A judiciary panel has voted against lifting the ban on broadcasting certain high-profile federal criminal trials, rejecting requests by news organizations to reconsider the ban for President-elect Donald Trump.
Known as Rule 53, the Judicial Conference’s Advisory Committee on Criminal Rules voted nearly unanimously on Wednesday 06 November not to change the federal rule that prohibits photography and broadcasting in the courtroom during criminal trials.
During the vote, which took place in New York, Senior Judge Michael Mosman of the Oregon federal court (who led the subcommittee that studied the issue) raised the issue of privacy and security for jurors and witnesses.
He also argued that he believed there was a lack of empirical data on how allowing cameras in the courtroom would positively impact justice.
In October 2023, a different federal judiciary created a panel to discuss overturning the ban on televising criminal court cases, but after Trump’s court case last year had taken place.
Photographer's also criticized Kamala Harris earlier this year for not allowing enough press access to her campaign.
Mosman warned that to make an exception for only a high-profile trial would result in a “patchwork” system where some defendants were not filmed while others were, which could act as a contentious variable when it came to controversial verdicts.
He also disagreed that allowing trials to be broadcast would discourage fake coverage and misinformation by manipulation of artificial intelligence, or undermine democracy.

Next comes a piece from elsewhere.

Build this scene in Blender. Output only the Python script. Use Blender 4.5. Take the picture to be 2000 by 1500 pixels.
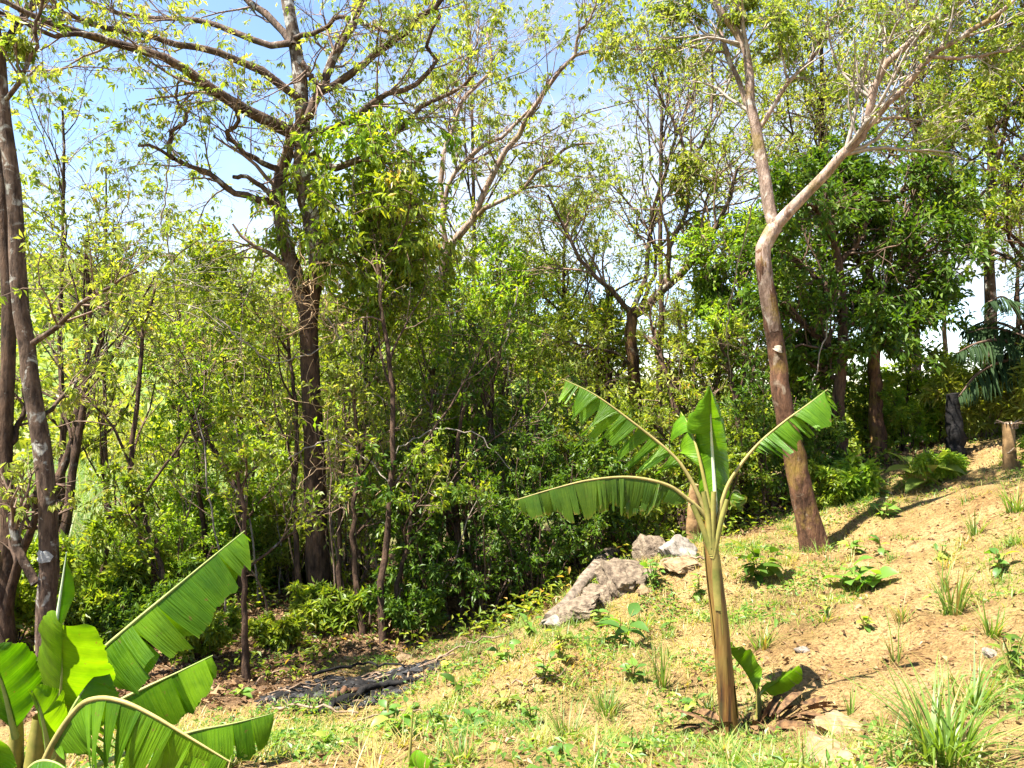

“I think I’m as committed to democracy as anyone I know,” Mosman said, as reported by Bloomberg Law. “I guess I think it’s hardy enough to survive the absence of cameras in courtrooms for big trials.”
Also present at the meeting was judge Jacqueline Nguyen of the US Court of Appeals for the Ninth Circuit, who shared similar views. She referenced her time working as a lawyer on the notoriously televised trial of OJ Simpson, navigating the cameras and crowds.
She said that people at the time were concerned that the broadcasting was influencing how lawyers were presenting their arguments.
The 2022 defamation trial of Johnny Depp and Amber Heard was televised after Depp’s legal team pushed for it. Despite Heard’s team's protests, judge Penney Azcarate allowed filming because it was a civil case, and because she was getting a lot of requests to do so, and because “I don’t see any good cause not to do it.”
The reaction from the public was unprecedented, and for the entirety of the trial the media and social media scrutiny was intense and unavoidable. Many of the few supporters of Heard believed that the public attention influenced the jury in Depp’s favor, and saw the verdict as unfair and a huge blow to women’s rights.
One committee member, however, was in full agreement with allowing Trump’s and other criminal court cases to be broadcast. Justice Carlos Samor Colorado Supreme Court presided over the trial and sentencing of the man who killed 12 people in a movie theatre in Aurora, Colorado in 2012.
Some of the victims were initially angry, however, “by the end of the trial, each one of them thanked me for having done it. The televised access allowed victims to stay home some days, and for the community as a whole to watch the trial for themselves," he said.
He added: “The public is not interested in 99% of what we do in the judicial branch, but in that 1% that does interest them, it didn’t make sense to me to push them away.”
Trump is currently due to be in court for his sentencing on November 26. However, the state of his legal affairs is unclear after winning the 2024 presidential election.